--- GIVEN MATERIAL ---

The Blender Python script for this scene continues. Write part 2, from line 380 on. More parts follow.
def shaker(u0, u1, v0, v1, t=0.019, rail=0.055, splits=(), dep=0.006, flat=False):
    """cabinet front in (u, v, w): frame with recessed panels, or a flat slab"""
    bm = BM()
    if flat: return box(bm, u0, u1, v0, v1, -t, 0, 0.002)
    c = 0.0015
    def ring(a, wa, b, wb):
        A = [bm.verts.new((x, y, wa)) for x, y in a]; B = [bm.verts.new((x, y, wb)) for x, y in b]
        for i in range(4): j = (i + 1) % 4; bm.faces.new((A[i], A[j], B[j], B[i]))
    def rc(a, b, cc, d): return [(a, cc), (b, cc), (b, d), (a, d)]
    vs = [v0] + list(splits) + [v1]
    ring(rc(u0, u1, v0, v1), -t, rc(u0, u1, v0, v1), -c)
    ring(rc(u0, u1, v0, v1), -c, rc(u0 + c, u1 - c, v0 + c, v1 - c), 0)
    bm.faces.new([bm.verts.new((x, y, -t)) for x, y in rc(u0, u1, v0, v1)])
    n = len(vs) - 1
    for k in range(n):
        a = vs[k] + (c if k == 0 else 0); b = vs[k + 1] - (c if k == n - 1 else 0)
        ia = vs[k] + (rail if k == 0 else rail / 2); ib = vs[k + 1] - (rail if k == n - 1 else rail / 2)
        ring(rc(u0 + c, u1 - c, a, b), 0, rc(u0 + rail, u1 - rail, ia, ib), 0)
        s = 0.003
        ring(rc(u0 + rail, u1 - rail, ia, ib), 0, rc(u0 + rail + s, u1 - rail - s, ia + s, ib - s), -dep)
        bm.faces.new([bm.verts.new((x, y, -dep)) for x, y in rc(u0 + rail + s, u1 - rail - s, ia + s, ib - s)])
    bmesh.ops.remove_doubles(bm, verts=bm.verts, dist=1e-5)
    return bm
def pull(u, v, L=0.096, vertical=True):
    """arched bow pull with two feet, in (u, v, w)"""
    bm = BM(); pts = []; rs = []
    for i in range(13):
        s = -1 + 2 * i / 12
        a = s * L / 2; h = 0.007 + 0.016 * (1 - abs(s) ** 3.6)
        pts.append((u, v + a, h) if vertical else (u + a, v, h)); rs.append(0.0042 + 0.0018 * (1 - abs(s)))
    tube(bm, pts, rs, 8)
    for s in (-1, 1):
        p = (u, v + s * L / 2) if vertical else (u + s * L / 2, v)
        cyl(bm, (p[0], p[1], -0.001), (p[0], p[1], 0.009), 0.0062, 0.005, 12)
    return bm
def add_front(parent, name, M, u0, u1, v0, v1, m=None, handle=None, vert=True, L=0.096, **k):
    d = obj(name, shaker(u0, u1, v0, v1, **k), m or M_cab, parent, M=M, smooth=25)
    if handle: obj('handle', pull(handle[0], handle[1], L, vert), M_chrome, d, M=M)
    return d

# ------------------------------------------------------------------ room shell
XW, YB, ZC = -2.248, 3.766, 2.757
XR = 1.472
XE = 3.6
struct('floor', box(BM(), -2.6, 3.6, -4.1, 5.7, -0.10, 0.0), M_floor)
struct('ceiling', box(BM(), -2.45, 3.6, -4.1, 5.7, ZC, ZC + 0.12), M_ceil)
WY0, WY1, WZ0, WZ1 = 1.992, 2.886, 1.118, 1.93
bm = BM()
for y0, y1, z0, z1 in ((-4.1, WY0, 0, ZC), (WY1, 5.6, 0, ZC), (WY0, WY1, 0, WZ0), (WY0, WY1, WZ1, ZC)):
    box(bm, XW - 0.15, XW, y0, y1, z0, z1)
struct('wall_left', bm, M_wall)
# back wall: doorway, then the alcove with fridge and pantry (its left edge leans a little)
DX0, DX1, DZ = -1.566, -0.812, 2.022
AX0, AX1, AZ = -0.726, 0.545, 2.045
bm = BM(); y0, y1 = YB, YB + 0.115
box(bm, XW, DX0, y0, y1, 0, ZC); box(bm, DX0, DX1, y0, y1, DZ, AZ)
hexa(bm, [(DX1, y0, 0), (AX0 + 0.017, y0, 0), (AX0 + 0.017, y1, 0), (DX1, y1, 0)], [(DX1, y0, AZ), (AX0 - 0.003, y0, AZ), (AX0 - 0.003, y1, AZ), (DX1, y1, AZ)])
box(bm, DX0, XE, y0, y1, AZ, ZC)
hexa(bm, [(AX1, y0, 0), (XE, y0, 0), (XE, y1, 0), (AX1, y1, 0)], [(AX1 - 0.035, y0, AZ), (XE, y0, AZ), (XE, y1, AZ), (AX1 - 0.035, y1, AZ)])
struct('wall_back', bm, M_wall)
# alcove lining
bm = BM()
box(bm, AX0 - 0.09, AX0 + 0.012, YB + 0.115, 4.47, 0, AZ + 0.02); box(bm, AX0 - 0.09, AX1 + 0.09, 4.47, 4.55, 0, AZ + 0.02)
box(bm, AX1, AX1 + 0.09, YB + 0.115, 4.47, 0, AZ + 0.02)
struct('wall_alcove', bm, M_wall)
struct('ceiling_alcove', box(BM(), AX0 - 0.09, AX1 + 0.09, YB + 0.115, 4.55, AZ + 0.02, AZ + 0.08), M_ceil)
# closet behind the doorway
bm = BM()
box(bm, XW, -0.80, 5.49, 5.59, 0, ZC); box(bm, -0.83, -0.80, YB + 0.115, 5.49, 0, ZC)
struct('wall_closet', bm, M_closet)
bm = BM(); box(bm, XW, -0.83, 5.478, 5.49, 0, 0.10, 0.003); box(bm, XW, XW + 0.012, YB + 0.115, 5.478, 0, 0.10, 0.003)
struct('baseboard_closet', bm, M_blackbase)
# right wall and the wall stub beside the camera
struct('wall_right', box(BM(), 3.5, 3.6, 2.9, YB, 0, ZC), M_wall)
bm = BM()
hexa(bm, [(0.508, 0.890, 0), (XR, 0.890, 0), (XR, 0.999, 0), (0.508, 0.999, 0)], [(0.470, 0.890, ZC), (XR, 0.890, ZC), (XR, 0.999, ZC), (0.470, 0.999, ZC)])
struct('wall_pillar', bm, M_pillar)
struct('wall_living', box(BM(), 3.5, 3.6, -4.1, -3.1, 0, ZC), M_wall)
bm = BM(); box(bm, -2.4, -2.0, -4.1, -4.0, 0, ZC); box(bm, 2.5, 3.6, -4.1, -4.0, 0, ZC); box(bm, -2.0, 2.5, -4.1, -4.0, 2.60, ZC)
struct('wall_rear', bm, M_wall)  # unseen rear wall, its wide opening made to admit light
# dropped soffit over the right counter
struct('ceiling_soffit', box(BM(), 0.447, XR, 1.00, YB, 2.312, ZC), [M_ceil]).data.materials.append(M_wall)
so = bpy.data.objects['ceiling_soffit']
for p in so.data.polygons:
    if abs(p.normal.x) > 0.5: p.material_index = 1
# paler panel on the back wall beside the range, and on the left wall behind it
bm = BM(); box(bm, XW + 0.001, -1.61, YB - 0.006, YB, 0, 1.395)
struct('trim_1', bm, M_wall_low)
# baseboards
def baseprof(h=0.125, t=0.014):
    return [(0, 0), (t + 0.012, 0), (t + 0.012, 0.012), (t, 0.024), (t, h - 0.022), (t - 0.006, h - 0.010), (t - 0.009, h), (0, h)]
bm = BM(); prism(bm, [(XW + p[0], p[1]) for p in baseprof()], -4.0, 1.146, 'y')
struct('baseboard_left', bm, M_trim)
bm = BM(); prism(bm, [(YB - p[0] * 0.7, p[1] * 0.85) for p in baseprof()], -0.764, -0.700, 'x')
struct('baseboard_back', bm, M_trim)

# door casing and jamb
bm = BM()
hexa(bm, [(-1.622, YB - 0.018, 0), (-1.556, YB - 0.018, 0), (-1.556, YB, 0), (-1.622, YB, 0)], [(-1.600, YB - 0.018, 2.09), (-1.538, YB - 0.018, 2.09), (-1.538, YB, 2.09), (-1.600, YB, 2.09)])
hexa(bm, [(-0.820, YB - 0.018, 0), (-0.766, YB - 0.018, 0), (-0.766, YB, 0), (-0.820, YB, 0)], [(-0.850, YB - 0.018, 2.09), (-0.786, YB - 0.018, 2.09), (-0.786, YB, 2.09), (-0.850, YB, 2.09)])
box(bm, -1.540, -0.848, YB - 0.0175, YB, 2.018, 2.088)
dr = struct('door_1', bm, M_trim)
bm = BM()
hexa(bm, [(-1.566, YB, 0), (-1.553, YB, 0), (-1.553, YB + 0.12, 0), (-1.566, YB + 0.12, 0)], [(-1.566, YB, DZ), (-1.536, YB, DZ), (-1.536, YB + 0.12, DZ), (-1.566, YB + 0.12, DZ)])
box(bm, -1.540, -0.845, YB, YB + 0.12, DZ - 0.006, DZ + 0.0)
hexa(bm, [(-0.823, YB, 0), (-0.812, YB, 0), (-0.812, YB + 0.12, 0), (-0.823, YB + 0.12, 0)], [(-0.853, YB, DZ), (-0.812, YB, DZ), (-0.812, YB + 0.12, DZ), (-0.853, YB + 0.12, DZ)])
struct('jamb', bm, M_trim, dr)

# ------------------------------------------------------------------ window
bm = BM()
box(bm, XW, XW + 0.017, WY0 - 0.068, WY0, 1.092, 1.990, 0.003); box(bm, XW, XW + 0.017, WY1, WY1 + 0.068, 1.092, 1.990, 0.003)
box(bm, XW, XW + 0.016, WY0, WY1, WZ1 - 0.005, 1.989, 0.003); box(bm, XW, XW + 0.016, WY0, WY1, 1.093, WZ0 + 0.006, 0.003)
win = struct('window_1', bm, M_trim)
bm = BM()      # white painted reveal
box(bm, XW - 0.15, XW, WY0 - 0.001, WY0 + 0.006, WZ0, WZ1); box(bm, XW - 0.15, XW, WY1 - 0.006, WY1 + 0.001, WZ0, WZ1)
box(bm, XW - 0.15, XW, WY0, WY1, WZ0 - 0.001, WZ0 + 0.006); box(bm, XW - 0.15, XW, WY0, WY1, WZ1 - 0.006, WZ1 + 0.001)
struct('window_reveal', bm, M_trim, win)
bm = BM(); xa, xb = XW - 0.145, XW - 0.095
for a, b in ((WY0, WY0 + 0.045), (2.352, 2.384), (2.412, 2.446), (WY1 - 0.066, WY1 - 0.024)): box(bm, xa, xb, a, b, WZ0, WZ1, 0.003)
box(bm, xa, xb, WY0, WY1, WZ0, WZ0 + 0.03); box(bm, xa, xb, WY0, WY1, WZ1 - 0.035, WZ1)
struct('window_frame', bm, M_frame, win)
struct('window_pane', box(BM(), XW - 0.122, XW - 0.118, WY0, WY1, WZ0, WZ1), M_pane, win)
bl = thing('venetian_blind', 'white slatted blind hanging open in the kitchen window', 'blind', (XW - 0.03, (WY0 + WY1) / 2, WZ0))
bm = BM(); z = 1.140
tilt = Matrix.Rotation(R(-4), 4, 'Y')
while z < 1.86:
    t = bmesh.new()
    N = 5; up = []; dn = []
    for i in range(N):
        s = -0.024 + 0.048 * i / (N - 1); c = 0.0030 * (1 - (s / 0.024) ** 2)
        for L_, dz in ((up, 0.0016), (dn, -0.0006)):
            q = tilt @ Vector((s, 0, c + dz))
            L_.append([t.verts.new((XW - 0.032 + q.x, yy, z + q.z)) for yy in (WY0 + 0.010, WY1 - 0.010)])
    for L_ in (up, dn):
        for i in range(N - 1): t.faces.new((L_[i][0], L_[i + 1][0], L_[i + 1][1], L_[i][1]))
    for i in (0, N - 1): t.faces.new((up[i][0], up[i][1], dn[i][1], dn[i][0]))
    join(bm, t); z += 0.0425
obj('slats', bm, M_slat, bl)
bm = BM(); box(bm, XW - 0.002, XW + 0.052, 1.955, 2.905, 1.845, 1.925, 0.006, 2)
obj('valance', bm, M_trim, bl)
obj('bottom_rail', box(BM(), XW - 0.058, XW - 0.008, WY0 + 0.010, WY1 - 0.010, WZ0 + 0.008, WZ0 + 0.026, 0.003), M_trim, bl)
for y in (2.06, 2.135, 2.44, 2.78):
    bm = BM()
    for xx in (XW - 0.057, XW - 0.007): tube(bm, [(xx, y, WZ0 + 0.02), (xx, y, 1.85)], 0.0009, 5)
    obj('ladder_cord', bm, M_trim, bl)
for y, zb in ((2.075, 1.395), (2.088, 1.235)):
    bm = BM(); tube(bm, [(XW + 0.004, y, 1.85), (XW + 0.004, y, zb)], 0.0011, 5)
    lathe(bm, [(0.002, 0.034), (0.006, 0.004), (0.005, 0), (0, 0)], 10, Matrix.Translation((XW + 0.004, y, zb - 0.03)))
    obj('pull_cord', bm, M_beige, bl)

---

## OBJECTIVE
Give back exactly the lines running from the line that contains "box(bm, XW, -0.80, 5.49, 5.59, 0, ZC);" through the line that contains "struct('baseboard_back', bm, M_trim)", and nothing outside them.

## WRITTEN ANSWER
box(bm, XW, -0.80, 5.49, 5.59, 0, ZC); box(bm, -0.83, -0.80, YB + 0.115, 5.49, 0, ZC)
struct('wall_closet', bm, M_closet)
bm = BM(); box(bm, XW, -0.83, 5.478, 5.49, 0, 0.10, 0.003); box(bm, XW, XW + 0.012, YB + 0.115, 5.478, 0, 0.10, 0.003)
struct('baseboard_closet', bm, M_blackbase)
# right wall and the wall stub beside the camera
struct('wall_right', box(BM(), 3.5, 3.6, 2.9, YB, 0, ZC), M_wall)
bm = BM()
hexa(bm, [(0.508, 0.890, 0), (XR, 0.890, 0), (XR, 0.999, 0), (0.508, 0.999, 0)], [(0.470, 0.890, ZC), (XR, 0.890, ZC), (XR, 0.999, ZC), (0.470, 0.999, ZC)])
struct('wall_pillar', bm, M_pillar)
struct('wall_living', box(BM(), 3.5, 3.6, -4.1, -3.1, 0, ZC), M_wall)
bm = BM(); box(bm, -2.4, -2.0, -4.1, -4.0, 0, ZC); box(bm, 2.5, 3.6, -4.1, -4.0, 0, ZC); box(bm, -2.0, 2.5, -4.1, -4.0, 2.60, ZC)
struct('wall_rear', bm, M_wall)  # unseen rear wall, its wide opening made to admit light
# dropped soffit over the right counter
struct('ceiling_soffit', box(BM(), 0.447, XR, 1.00, YB, 2.312, ZC), [M_ceil]).data.materials.append(M_wall)
so = bpy.data.objects['ceiling_soffit']
for p in so.data.polygons:
    if abs(p.normal.x) > 0.5: p.material_index = 1
# paler panel on the back wall beside the range, and on the left wall behind it
bm = BM(); box(bm, XW + 0.001, -1.61, YB - 0.006, YB, 0, 1.395)
struct('trim_1', bm, M_wall_low)
# baseboards
def baseprof(h=0.125, t=0.014):
    return [(0, 0), (t + 0.012, 0), (t + 0.012, 0.012), (t, 0.024), (t, h - 0.022), (t - 0.006, h - 0.010), (t - 0.009, h), (0, h)]
bm = BM(); prism(bm, [(XW + p[0], p[1]) for p in baseprof()], -4.0, 1.146, 'y')
struct('baseboard_left', bm, M_trim)
bm = BM(); prism(bm, [(YB - p[0] * 0.7, p[1] * 0.85) for p in baseprof()], -0.764, -0.700, 'x')
struct('baseboard_back', bm, M_trim)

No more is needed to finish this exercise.